Non-thermal plasma enabled catalytic dry reforming of methane over a ceria nanorod supported NiO catalyst: the role of Ru as a coke resistant active site

This study reports that a 14 wt% Ni-1 wt% Ru bimetallic catalyst supported on ceria (CeO2) nanorods (NRs) synthesized via wet impregnation can offer superior conversion and stability against coking during non-thermal plasma (NTP)-assisted dry reforming of methane (DRM) compared to monometallic Ni or Ru catalysts.

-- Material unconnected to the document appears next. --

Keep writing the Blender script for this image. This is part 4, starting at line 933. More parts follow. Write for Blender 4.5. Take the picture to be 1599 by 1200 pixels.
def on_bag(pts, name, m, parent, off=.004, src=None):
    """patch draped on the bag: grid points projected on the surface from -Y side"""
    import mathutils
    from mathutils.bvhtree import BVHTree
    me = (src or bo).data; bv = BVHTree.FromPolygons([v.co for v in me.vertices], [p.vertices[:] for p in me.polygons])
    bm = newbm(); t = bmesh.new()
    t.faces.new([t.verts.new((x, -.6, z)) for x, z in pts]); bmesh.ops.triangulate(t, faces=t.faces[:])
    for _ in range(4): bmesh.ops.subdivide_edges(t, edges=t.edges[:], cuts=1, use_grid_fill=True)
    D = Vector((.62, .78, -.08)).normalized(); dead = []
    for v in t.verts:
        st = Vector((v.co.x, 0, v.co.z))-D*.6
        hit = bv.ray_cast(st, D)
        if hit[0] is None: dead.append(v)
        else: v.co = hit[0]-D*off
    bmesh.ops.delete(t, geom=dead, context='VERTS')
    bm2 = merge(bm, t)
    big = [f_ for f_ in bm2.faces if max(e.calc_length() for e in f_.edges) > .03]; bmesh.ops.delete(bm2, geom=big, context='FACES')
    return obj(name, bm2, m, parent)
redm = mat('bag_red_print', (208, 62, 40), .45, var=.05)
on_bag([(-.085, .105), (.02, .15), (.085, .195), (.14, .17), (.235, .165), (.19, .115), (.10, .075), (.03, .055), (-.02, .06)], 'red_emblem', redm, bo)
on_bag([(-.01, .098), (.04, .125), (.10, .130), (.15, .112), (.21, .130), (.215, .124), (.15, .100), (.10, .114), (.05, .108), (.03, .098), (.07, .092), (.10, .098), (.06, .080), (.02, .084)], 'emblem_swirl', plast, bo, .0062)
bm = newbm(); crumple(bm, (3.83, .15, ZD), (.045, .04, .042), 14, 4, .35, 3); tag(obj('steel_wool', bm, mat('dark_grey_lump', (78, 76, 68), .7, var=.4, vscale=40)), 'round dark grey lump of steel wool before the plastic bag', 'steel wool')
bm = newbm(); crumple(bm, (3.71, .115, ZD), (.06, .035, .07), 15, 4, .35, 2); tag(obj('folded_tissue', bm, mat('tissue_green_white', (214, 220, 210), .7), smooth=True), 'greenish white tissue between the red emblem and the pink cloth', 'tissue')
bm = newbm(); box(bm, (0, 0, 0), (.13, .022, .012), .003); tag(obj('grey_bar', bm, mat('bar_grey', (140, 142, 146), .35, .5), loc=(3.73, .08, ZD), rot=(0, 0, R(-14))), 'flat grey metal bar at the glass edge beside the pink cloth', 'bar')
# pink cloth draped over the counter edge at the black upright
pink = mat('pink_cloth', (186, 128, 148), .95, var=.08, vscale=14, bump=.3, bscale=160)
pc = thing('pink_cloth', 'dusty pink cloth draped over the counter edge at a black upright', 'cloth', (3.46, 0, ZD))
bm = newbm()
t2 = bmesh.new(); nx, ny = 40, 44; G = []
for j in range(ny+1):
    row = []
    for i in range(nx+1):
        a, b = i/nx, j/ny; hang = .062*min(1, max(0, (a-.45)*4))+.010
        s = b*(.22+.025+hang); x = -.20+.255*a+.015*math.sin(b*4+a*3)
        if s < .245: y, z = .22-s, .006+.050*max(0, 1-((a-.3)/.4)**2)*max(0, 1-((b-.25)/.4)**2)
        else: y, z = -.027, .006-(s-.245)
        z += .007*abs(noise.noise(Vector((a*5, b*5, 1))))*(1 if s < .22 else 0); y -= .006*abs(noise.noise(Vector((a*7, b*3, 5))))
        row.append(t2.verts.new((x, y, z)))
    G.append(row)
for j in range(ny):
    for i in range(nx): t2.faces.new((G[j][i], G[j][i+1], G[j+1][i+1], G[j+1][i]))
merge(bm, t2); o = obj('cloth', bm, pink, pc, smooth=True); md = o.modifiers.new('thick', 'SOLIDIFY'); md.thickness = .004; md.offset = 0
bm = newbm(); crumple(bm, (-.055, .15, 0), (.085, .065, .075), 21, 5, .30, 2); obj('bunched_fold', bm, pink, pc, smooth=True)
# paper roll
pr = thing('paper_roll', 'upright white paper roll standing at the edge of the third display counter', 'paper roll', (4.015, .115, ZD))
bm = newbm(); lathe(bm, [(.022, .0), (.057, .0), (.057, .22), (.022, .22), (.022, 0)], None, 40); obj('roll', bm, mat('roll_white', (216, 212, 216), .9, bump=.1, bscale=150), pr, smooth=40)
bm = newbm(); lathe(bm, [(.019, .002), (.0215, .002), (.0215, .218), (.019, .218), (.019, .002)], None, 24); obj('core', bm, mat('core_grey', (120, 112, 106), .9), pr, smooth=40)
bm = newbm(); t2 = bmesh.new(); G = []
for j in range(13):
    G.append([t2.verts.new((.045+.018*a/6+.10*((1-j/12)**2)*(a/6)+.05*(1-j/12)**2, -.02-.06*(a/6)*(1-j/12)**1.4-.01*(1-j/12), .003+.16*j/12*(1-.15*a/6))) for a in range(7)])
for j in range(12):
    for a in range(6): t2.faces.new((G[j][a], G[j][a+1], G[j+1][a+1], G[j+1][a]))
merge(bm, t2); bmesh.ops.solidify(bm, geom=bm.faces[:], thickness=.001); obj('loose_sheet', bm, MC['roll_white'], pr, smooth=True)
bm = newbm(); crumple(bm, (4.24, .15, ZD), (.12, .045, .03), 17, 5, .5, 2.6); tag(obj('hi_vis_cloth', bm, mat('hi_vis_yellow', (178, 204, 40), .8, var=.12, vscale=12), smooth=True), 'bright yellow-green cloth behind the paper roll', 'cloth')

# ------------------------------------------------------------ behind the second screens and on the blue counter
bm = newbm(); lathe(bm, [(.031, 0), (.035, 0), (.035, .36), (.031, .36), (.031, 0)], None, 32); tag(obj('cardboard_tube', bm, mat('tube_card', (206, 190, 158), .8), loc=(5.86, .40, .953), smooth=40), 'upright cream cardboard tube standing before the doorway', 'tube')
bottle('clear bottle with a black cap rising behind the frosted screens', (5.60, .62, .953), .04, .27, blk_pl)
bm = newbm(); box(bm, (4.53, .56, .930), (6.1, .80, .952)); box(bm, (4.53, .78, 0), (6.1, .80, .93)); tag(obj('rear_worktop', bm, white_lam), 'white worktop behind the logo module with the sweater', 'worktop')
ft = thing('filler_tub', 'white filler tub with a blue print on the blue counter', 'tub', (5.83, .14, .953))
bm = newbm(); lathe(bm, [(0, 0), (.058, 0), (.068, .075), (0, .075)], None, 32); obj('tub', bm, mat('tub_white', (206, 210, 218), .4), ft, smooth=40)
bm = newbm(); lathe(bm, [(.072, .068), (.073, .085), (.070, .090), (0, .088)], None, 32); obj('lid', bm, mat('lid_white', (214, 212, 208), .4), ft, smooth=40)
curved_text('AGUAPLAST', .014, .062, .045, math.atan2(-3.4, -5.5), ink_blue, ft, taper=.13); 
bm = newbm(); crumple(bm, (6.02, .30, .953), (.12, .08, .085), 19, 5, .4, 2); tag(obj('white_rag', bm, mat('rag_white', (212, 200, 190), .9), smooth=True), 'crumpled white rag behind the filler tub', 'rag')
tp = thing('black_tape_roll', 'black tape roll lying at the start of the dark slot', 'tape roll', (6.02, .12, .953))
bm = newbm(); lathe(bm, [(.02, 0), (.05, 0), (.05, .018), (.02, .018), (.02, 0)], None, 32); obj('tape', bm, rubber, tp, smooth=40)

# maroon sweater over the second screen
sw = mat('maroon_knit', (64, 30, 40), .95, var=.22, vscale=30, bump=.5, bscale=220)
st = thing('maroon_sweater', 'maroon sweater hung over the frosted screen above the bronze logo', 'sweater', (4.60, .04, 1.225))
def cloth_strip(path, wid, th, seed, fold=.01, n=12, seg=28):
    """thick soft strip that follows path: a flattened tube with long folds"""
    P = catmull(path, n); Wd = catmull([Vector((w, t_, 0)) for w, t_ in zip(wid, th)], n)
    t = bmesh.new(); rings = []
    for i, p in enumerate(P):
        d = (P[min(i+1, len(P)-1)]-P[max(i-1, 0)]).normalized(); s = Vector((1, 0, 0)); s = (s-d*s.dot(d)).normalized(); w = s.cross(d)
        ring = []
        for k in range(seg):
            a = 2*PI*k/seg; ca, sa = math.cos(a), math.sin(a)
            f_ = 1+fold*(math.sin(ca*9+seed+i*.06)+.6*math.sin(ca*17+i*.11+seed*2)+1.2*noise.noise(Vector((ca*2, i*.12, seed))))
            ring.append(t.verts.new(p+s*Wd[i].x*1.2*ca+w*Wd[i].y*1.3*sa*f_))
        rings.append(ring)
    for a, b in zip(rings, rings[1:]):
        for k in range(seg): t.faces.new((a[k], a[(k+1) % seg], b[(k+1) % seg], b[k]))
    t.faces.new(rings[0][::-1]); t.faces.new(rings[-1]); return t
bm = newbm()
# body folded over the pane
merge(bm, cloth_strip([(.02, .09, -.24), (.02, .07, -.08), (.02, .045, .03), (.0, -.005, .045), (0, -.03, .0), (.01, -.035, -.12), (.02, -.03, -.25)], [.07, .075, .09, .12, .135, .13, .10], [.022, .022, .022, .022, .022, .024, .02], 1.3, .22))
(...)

This study revealed that when Ru was introduced as a promoter into the CeO2 NR supported Ni catalyst, the DRM conversion percentage increased significantly under NTP (CH4: 92% and CO2: 70%) at 450 degrees C. Unlike thermal catalysis, plasma catalysis resulted in high yield (46% CO and 40% H2) and selectivity (62% CO and 42% H2) at 450 degrees C. Additionally, the durability (60 minutes) of the catalyst was tested at 350 degrees C. The bimetallic synergy and formation of CeO2 NR supported Ni-O-Ru solid solution are believed to be the main causes of the significantly improved CH4 and CO2 conversions. The high coking resistance of the CeO2-NR supported Ni-Ru bimetallic catalyst is attributed to three major factors: (1) the role of Ru in weakening the bond between Ni sites and carbon; (2) the higher dispersion of Ni over the CeO2 NR surface; and (3) the accessibility of surface and lattice oxygen over the CeO2 NR support, which promotes excellent redox properties and carbon oxidation. The proposed non-equilibrium and bimetallic synergy approach paves the way for cost-efficient and durable DRM catalysts for scalable syngas production from two potent greenhouse gases, which could potentially apply to future energy-efficient industrial processes such as the production of syngas and other value-added chemicals. This study reports that a 14 wt% Ni-1 wt% Ru bimetallic catalyst supported on CeO2 nanorods can offer superior conversion and stability against coking during non-thermal plasma-assisted dry reforming of methane.